As we reflect on a significant year in 2018, which brought about a shift from ECM to CSP, (not just a change in terminology, but a response to the changes in process and technology that were reshaping the industry), we look ahead to 2019 with even more optimism.
Many of the biggest themes from the previous year, namely machine learning, artificial intelligence and cloud technology are expected to make a greater impact, especially as tech matures and as organizational models evolve to take advantage of that. Those trends open bigger questions about how best practices for content services will also evolve to keep pace. Here are our top four content service industry predictions for 2019:
1. Robotic Process Automation (RPA) Will Be An Expected Feature Within An Organization’s Suite Of Content Services.
This will be game-changing for many organizations because RPA can incrementally add data transformation functionality to legacy applications or applications that have no economic / compelling reason to change or shift them to the cloud. RPA can also initially address back office costs without time-sucking process upheavals under a lower risk implementation profile. The old promise of enterprise-wide ECM has not materialized for most organizations because of culture, process and cost. However, as RPA solutions gain traction, the need for management visibility of robot service levels, robot operating KPIs, and robot target app performance/security dramatically rises.
2. A Proliferation Of Process-Driven Apps Integrating With Content Services Across The Org And Multiple LOBs Raises The Stakes For Organizations To Understand User Behavior In Context.

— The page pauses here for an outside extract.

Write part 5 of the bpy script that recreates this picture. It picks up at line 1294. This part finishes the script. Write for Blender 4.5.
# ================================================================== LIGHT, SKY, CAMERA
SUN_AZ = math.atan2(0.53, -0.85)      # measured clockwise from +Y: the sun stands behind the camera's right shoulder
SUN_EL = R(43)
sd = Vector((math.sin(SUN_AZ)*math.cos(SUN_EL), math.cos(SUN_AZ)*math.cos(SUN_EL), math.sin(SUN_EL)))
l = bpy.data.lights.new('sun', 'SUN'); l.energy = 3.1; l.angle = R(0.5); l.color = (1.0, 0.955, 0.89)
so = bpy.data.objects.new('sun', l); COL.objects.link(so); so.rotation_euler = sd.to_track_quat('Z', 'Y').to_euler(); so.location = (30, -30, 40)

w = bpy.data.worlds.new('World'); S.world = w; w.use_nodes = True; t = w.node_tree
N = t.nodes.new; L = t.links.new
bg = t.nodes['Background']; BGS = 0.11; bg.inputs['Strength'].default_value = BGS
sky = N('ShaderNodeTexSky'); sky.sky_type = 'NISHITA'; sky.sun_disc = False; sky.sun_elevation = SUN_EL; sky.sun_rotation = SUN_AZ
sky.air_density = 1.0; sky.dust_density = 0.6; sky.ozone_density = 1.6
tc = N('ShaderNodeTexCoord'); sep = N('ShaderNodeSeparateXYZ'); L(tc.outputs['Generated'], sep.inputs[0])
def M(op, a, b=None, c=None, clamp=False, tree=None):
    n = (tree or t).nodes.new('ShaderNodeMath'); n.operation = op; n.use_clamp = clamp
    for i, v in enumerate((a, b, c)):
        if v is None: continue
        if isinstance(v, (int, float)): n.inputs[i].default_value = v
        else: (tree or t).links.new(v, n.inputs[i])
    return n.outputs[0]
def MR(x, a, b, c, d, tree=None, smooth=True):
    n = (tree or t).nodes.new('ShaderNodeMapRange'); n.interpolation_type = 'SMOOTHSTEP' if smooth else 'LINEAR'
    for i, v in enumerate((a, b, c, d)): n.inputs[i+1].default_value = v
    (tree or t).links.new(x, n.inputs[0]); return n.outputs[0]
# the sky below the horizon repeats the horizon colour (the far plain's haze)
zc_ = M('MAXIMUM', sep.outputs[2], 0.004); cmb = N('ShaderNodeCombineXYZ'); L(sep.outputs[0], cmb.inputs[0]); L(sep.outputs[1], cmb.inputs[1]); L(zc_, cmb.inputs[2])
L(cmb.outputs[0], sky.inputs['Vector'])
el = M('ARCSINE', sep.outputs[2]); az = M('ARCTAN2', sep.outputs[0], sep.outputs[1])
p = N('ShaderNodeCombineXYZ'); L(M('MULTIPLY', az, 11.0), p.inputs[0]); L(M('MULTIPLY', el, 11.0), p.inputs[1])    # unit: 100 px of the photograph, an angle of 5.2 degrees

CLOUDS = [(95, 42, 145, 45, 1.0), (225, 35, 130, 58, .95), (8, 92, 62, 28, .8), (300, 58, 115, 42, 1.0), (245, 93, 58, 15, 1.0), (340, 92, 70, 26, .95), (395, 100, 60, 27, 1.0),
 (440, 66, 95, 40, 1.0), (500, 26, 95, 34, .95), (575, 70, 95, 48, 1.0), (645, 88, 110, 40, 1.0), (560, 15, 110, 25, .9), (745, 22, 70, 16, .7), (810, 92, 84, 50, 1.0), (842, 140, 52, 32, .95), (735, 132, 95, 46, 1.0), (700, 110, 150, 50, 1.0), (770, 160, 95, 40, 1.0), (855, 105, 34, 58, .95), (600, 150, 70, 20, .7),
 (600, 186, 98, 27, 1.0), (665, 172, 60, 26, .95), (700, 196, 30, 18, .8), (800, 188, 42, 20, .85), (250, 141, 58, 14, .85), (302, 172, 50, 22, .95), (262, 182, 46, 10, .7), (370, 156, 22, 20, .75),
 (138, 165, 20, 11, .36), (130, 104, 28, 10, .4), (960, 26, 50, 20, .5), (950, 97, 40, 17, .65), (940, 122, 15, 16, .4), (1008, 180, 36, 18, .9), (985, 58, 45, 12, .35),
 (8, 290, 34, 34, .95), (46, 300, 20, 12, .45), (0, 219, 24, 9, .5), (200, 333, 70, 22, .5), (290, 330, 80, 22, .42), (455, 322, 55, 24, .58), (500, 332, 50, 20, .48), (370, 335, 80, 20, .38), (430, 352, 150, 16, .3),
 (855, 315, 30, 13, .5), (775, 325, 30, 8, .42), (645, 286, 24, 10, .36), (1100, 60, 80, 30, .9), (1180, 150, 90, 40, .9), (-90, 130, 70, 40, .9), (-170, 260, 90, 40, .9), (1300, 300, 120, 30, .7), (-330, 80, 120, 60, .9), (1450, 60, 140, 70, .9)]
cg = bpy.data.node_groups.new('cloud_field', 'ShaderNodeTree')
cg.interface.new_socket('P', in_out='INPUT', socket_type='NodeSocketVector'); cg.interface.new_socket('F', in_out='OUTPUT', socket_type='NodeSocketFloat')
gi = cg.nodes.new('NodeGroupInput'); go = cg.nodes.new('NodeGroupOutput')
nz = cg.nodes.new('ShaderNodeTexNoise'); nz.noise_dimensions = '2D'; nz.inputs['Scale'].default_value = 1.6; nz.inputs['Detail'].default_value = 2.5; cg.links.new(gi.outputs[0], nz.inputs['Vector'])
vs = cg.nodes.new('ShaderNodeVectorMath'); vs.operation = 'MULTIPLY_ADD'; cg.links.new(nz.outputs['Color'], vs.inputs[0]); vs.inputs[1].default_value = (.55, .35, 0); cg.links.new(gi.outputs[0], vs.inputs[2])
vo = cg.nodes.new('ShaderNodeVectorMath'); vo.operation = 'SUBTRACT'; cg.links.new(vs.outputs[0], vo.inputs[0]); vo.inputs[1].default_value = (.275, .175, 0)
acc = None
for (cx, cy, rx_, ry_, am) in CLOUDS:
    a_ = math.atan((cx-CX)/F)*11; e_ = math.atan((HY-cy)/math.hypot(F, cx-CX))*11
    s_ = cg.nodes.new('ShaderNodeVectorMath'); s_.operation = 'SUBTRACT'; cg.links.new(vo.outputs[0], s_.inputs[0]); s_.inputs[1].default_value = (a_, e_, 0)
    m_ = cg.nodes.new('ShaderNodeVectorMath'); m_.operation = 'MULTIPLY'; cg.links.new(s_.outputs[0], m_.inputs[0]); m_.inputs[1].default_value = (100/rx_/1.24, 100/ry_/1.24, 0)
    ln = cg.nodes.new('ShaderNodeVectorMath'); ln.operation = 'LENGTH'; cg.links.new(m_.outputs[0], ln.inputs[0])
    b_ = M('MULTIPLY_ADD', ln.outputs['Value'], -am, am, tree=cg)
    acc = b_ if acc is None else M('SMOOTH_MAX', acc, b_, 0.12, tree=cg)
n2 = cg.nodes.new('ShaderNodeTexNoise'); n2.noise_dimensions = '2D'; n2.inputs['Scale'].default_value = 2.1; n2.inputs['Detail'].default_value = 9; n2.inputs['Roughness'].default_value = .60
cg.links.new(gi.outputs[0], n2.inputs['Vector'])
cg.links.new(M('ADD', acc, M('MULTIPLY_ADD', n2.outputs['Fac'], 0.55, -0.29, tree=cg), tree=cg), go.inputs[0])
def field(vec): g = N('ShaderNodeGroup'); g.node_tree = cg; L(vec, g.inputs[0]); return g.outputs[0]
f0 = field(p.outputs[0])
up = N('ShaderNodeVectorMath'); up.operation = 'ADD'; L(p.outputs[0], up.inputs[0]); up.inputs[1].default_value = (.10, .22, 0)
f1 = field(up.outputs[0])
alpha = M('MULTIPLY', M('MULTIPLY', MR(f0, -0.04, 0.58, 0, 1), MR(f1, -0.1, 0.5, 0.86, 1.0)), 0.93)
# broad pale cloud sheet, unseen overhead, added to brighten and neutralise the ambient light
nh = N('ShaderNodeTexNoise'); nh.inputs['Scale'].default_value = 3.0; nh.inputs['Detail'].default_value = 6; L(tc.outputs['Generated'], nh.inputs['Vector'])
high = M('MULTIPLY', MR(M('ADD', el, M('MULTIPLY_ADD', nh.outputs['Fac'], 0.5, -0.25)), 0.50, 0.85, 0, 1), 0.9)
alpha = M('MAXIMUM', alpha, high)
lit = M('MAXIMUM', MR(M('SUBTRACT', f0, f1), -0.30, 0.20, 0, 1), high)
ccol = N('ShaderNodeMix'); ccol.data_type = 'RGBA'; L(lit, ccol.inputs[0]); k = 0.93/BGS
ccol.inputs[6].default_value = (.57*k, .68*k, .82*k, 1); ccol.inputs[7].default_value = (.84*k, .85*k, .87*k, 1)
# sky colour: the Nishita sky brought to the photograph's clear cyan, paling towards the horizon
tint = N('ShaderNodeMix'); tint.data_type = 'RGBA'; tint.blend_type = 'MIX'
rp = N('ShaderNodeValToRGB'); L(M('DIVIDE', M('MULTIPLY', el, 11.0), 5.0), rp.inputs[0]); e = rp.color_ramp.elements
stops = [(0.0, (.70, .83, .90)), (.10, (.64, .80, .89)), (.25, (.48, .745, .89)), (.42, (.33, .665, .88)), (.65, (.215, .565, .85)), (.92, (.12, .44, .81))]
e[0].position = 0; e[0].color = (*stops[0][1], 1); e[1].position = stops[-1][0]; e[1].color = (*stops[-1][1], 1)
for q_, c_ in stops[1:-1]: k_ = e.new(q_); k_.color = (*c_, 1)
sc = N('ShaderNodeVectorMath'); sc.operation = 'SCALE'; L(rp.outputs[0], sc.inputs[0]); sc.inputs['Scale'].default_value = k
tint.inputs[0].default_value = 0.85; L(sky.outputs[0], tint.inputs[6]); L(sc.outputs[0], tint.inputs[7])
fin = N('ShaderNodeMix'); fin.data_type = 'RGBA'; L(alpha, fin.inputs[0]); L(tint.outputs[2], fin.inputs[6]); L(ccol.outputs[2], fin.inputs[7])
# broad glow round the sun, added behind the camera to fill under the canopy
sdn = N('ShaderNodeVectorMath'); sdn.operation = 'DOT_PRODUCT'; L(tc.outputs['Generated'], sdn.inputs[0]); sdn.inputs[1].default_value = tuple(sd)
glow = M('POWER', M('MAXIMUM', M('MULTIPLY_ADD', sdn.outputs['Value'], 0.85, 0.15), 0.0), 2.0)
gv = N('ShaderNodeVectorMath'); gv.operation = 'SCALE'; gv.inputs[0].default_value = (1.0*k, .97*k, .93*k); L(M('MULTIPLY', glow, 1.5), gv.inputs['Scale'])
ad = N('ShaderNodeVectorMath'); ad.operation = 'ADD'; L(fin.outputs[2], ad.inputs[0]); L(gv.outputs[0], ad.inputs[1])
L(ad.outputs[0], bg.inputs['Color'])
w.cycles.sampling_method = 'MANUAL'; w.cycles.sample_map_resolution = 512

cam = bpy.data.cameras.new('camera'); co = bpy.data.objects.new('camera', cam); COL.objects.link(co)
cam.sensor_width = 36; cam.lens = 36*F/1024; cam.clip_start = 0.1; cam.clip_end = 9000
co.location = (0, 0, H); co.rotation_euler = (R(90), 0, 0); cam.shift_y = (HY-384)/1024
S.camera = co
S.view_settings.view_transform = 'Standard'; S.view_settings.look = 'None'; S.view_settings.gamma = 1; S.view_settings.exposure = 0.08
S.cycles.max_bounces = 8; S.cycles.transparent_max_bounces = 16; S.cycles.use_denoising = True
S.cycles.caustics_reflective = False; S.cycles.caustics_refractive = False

Typical business processes (HR, accounting, application intake, etc) now include participants outside the corporate walls given the global marketplace of 2019. Process-driven use cases that include external third parties are the now the common ‘workflow’ starting point, typically driven by DTx strategy initiatives. The huge success of SaaS-based collaboration offerings (O365, Box, Nintex, etc.) demonstrates the shift from internal organization dependence to broader value-chain processes. We expect to see more focused process-driven apps using a content services core asset versus document-driven apps with individual, separate LOB integrations as this reduces complexity, cost and training. With this expanded process participation, understanding who is accessing what content with contextual understanding is becomes more critical, especially as regulation grows increasingly tight and security concerns are brought to the forefront.
3. Continued ML (Sometimes AI) Intersections With Content Services
changing focus from just capture extraction to adding active actions within workflows. Look for AI-driven suggestions for possible rework, reroute, real skills-based routing (beyond statically defined workflow members or routes) within integrated automation/BPMS suites, even within RPA solutions. We see the “embrace and extend theme” as championed by Forrester, not a lift-and-shift to a pure-play implementation. The increasing questions on AI (such as training data bias, ethical use, and crowdsourced data benefits versus competitor advancement) will only increase as AI moves from lab testing to front-end product composition. ML/AI transparency (what is the black box doing?) will be a common product discussion.
4. Cloud And More Cloud
A common management question for new CSP-related applications will start with ‘Explain why can’t we use a SaaS or PaaS platform for this app?’ The realization that cloud benefits extend beyond just delivery speed and scaling velocity by offering more secure, technologically advanced, and quicker-to-deploy services and platforms are now common benchmarks for enterprise architects. Of course, the thought of “crown jewel” content residing in the cloud can still cause regulatory compliance issues and legal panic. This may cause a hybrid approach to be the favored implementation for a “better together” option as signaled by Gartner, especially where there is no economic or risk profile rationale to move legacy ECM platforms. As a result, we are seeing an increasing use of containers during on-premises technology refresh. This ushers the need for best practices for CSP management to also include understanding CSP service level baselines, content access performance, and the detection of any content access breaches.
That rounds our list of content service industry predictions for 2019.